Information provided:
--
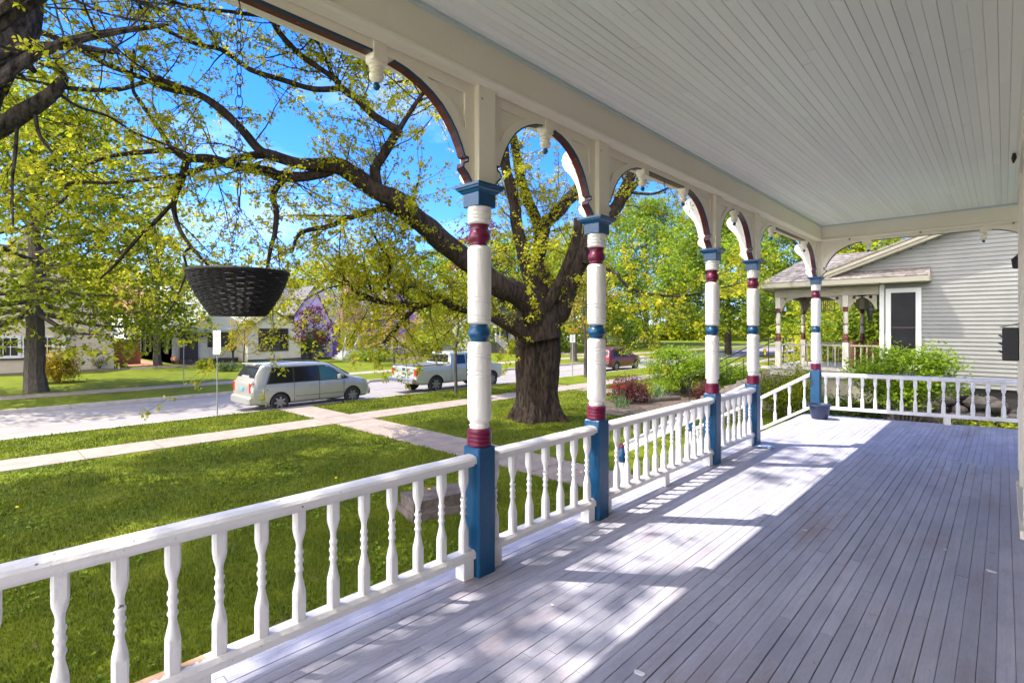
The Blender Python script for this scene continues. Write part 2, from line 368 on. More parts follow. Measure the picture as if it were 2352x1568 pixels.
def axT(t):  # row along Y at x: (a along y, b=z, t = x)
    return lambda a, b, tt: (tt, t+a, b)
BR = [(.09,2.445),(.10,2.468),(.125,2.50),(.16,2.53),(.156,2.552),(.124,2.566),(.121,2.60),(.15,2.603),(.172,2.66),(.21,2.735),(.255,2.80),(.311,2.862),(.375,2.91),(.454,2.952),(.54,2.983),(.62,2.997),(.70,3.0)]
def ribbon(mb, pts, axf, t0, t1, th, mi=0):
    """strip of thickness th on the underside of a curve"""
    for i in range(len(pts)-1):
        (a0, b0), (a1, b1) = pts[i], pts[i+1]
        dx, dy = a1-a0, b1-b0; l = math.hypot(dx, dy) or 1; nx, ny = dy/l*th, -dx/l*th
        q = [(a0,b0),(a1,b1),(a1+nx,b1+ny),(a0+nx,b0+ny)]
        mb.add([axf(a,b,t0) for a,b in q]+[axf(a,b,t1) for a,b in q], [(0,1,2,3),(7,6,5,4),(0,4,5,1),(3,2,6,7),(0,3,7,4),(1,5,6,2)], mi)
def bracket(root, axf, dirn, span, inner, outer):
    """pierced arch bracket from the post to the pendant; axf(a,b,t) ; inner/outer = plane coords (house side / street side)"""
    k = span/.70
    pts = [(dirn*(a if a < .16 else .16+(a-.16)*(span-.16)/(.70-.16)), b) for a, b in BR]
    loop = pts + [(dirn*span, 3.06), (dirn*.068, 3.06), (dirn*.068, 2.445)]
    s1 = .15; s2 = .16+(.42-.16)*(span-.16)/(.54)
    tri = [(dirn*s1, 2.985), (dirn*s2, 2.985), (dirn*(s2*.78+.02), 2.955), (dirn*(s1+.105), 2.90), (dirn*(s1+.045), 2.84), (dirn*s1, 2.76)]
    th = outer-inner; e = th*.22
    mb = MB(); mb.poly([loop], axf, inner+e, outer-e); mb.poly([loop, tri], axf, inner, inner+e+.0); mb.poly([loop, tri], axf, outer-e, outer)
    br = mb.build('bracket', M['cream'], root)
    run = [(a, b) for a, b in pts[:-1]]
    mb = MB(); ribbon(mb, run, axf, inner+.014*(1 if th > 0 else -1), outer-.004*(1 if th > 0 else -1), .006*dirn)
    mb.build('maroon_edge', M['dmaroon'], br)
    mb = MB(); ribbon(mb, run, axf, inner-.002*(1 if th > 0 else -1), inner+.016*(1 if th > 0 else -1), .010*dirn)
    mb.build('blue_edge', M['dblue'], br)
def post_body(root):
    p = .073
    mb = MB(); mb.cbox(-p, p, -p, p, -.01, .80, .007); mb.build('base', M['blue'], root)
    mb = MB(); pr = [(.070,.801),(.074,.806)]
    for i in range(4):
        z = .808+i*.026; pr += [(.0775,z),(.0785,z+.010),(.0775,z+.020),(.0735,z+.023)]
    pr += [(.066,.914)]
    mb.lathe(pr, n=28); mb.build('lower_collar', M['maroon'], root)
    def g(z): return [(.0755,z-.006),(.0715,z-.002),(.0715,z+.002),(.0755,z+.006)]
    mb = MB(); mb.lathe([(.062,.915),(.060,.922),(.066,.930),(.061,.938),(.058,.946),(.064,.955),(.0745,.968),(.0755,.985)]+g(1.25)+g(1.278)+g(1.361)+g(1.383)+[(.0755,1.43),(.0745,1.445),(.066,1.458),(.054,1.461)], n=28); mb.build('lower_shaft', M['white'], root)
    mb = MB(); mb.lathe([(.053,1.462),(.056,1.475),(.060,1.481),(.060,1.486),(.068,1.495),(.072,1.508),(.072,1.526),(.067,1.540),(.058,1.549),(.054,1.556),(.053,1.571)], n=28); mb.build('middle_ring', M['blue'], root)
    mb = MB(); mb.lathe([(.06,1.572),(.068,1.577),(.0745,1.585)]+g(1.597)+g(1.625)+g(1.711)+g(1.736)+[(.0755,2.04),(.072,2.055),(.060,2.065)], n=28); mb.build('upper_shaft', M['white'], root)
    mb = MB(); mb.lathe([(.046,2.066),(.049,2.072),(.050,2.084),(.058,2.090),(.067,2.105),(.071,2.127),(.067,2.148),(.058,2.160),(.054,2.172),(.058,2.188),(.063,2.201)], n=28); mb.build('ball', M['maroon'], root)
    mb = MB(); pr = [(.062,2.202)]
    for z in (2.206, 2.230, 2.254): pr += [(.070,z),(.0755,z+.007),(.0755,z+.015),(.070,z+.021)]
    pr += [(.0755,2.282),(.0755,2.309)]
    mb.lathe(pr, n=28); mb.build('neck', M['white'], root)
    mb = MB(); q = .0745; mb.cbox(-q, q, -q, q, 2.309, 2.397, .004)
    st = [(.0745,2.392),(.084,2.397),(.090,2.406),(.104,2.416),(.106,2.424),(.1145,2.428),(.1145,2.445),(.06,2.4455)]
    vs_ = [(sx*r, sy*r, z) for r, z in st for sx, sy in ((1,1),(-1,1),(-1,-1),(1,-1))]
    mb.add(vs_, [(k*4+i, k*4+(i+1)%4, k*4+4+(i+1)%4, k*4+4+i) for k in range(len(st)-1) for i in range(4)])
    mb.build('capital', M['blue'], root)
    mb = MB(); mb.cbox(-p, p, -p, p, 2.446, 3.085, .004); mb.build('upper_post', M['cream'], root)
SC = [(.068,2.445),(.10,2.445),(.115,2.475),(.155,2.505),(.168,2.54),(.158,2.565),(.138,2.575),(.162,2.60),(.160,2.63),(.176,2.70),(.205,2.775),(.25,2.84),(.305,2.895),(.335,2.945),(.345,2.99),(.33,3.03),(.30,3.055),(.27,3.065),(.068,3.065)]
def slit(a, b, ang, l=.045, wd=.009):
    c, s = math.cos(ang), math.sin(ang); q = []
    for u, v in ((0,0),(.35,.5),(.7,.45),(1,0),(.7,-.45),(.35,-.5)):
        x, y = u*l, v*wd; q.append((a+x*c-y*s, b+x*s+y*c))
    return q
def eave_bracket(root, axf, t0, t1):
    holes = [slit(.27+.030*math.cos(q), 2.965+.030*math.sin(q), q) for q in (R(60), R(115), R(165), R(215), R(265))]
    mb = MB(); mb.poly([SC]+holes, axf, t0, t1); mb.build('eave_bracket', M['white'], root)
posts = []
plab = ['turned porch post beside the camera, left of the picture', 'nearest turned porch post with maroon and blue bands, right of the hanging basket', 'second turned porch post, in front of the big old tree trunk',
        'third turned porch post, at the far end of the long balustrade with a middle foot', 'fourth turned porch post, beside the blue cloth at the top of the stairs', 'corner turned porch post standing behind the navy planter']
H0 = -LX+.034; H1 = -LX-.036  # header board planes (house side, street side)
for i, t in enumerate(TP):
    r = thing('porch_post', plab[i], 'porch post', (-LX, t, FL), 0, 'turned porch posts'); posts.append(r)
    post_body(r)
    ax = lambda a, b, tt: (tt, a, b)
    left = .66 if i in (2, 4) else .75
    right = .66 if i in (1, 3) else .75
    if i > 0: bracket(r, ax, -1, left, .034, -.036)
    if i < 5: bracket(r, ax, 1, right, .034, -.036)
    if i == 5:
        bracket(r, lambda a, b, tt: (a, tt, b), 1, .78, -.034, .036)
    eave_bracket(r, lambda a, b, tt: (-a, tt, b), -.022, .022)
r = thing('porch_post', 'turned porch post at the far side of the wraparound, behind the house corner', 'porch post', (.56, 10.47, FL), 0, 'turned porch posts')
post_body(r); bracket(r, lambda a, b, tt: (a, tt, b), -1, .78, -.034, .036)

# roof, beams, header boards, ceiling
rf = thing('porch_roof', 'cream beam and pale boarded ceiling of the porch over the grey deck', 'porch roof', (0, 0, FL))
cl = boards('ceiling', -LX+.11, WX-.002, lambda x: -2.5, lambda x: 10.36, .0605, 3.318, 3.35, (2.4, 5), under=True, gapr=(.0006, .0022))
c2 = boards('c', WX, 3.2, lambda x: 8.1, lambda x: 10.36, .0605, 3.318, 3.35, (2.4, 5), under=True, gapr=(.0006, .0022)); cl.add(c2.v, c2.f)
cl.build('ceiling', M['ceil'], rf)
mb = MB()
bm_prof = [(-LX+.112,3.085),(-LX+.112,3.36),(-LX-.115,3.36),(-LX-.115,3.085)]
mb.box(-LX-.115, -LX+.112, -2.5, 10.47+.115, 3.085, 3.36); mb.box(-LX+.114, 3.2, 10.47-.112, 10.47+.115, 3.0865, 3.36)
mb.build('beam', M['cream'], rf)
mb = MB()
for k in range(8):
    a0, a1 = math.pi*k/8, math.pi*(k+1)/8
    q = [(.020*math.sin(a), 3.083-.02+.022*(-math.cos(a))+.01) for a in (a0, a1)]
    x0 = -LX+.114
    mb.add([(x0+q[0][0], -2.5, q[0][1]), (x0+q[1][0], -2.5, q[1][1]), (x0+q[1][0], 10.355-q[1][0], q[1][1]), (x0+q[0][0], 10.355-q[0][0], q[0][1])], [(0,1,2,3)], 0, True)
    mb.add([(x0+q[0][0], 10.355-q[0][0], q[0][1]), (x0+q[1][0], 10.355-q[1][0], q[1][1]), (3.2, 10.355-q[1][0], q[1][1]), (3.2, 10.355-q[0][0], q[0][1])], [(0,1,2,3)], 0, True)
mb.box(-LX+.036, -LX+.113, -2.5, 10.36, 3.052, 3.0835); mb.box(-LX+.113, 3.2, 10.359, 10.434, 3.052, 3.0835)
mb.build('moulding', M['cream'], rf)
mb = MB(); mb.box(-LX+.1125, -LX+.135, -2.5, 10.33, 3.297, 3.3165); mb.box(-LX+.1355, 3.2, 10.33, 10.3575, 3.297, 3.3165); mb.build('cove', M['cove'], rf)
# header board between pendants in the long bays
def pend(x, y):
    mb = MB(); q = .043; mb.cbox(x-q, x+q, y-q, y+q, 2.955, 3.083, .004)
    pr = [(.043,2.954,1),(.046,2.948),(.046,2.942),(.038,2.936),(.034,2.930),(.040,2.925),(.040,2.918),(.030,2.911),(.026,2.905),(.036,2.899),(.040,2.888),(.038,2.874),(.029,2.862),(.018,2.856),(.014,2.852)]
    mb.lathe(pr[::-1], (x, y), 20); o = mb.build('pendant', M['cream'], rf)
    mb = MB(); mb.lathe([(.004,2.812),(.013,2.817),(.019,2.827),(.020,2.835),(.015,2.846),(.010,2.853)], (x, y), 16); mb.build('pendant_tip', M['blue'], o)
bays = []
for i in range(5):
    a, b = TP[i], TP[i+1]
    if b-a < 2: pend(-LX, (a+b)/2); continue
    pend(-LX, a+.75); pend(-LX, b-.75); bays.append((a+.75, b-.75))
def headerY(a, b, lo=3.0):
    mb = MB(); mb.box(H1, H0, a, b, lo, 3.06); h = mb.build('header_board', M['cream'], rf)
    mb = MB(); mb.box(H1+.004, H0-.014, a+.045, b-.045, lo-.006, lo-.0002); mb.build('maroon_edge', M['dmaroon'], h)
    mb = MB(); mb.box(H0-.016, H0+.002, a+.045, b-.045, lo-.010, lo+.002); mb.build('blue_edge', M['dblue'], h)
for a, b in bays: headerY(a, b)
headerY(TP[0]-1.6, TP[0]-.1)
xa, xb = -LX+.78, .56-.78; pend(xa, 10.47); pend(xb, 10.47)
mb = MB(); mb.box(xa, xb, 10.436, 10.506, 3.0, 3.06); h = mb.build('header_board', M['cream'], rf)
mb = MB(); mb.box(xa+.045, xb-.045, 10.434, 10.45, 2.992, 3.0015); mb.build('blue_edge', M['dblue'], h)
for x in (-1.9, -.95, .1): 
    mb = MB(); mb.tube([(x,10.34,3.04),(x,10.33,3.04)], .016, 12); mb.build('bracket_knob', M['tan'], rf)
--
Where a line contains "picture", copy that line.

Output of the task:
The Blender Python script for this scene continues. Write part 2, from line 368 on. More parts follow. Measure the picture as if it were 2352x1568 pixels.
plab = ['turned porch post beside the camera, left of the picture', 'nearest turned porch post with maroon and blue bands, right of the hanging basket', 'second turned porch post, in front of the big old tree trunk',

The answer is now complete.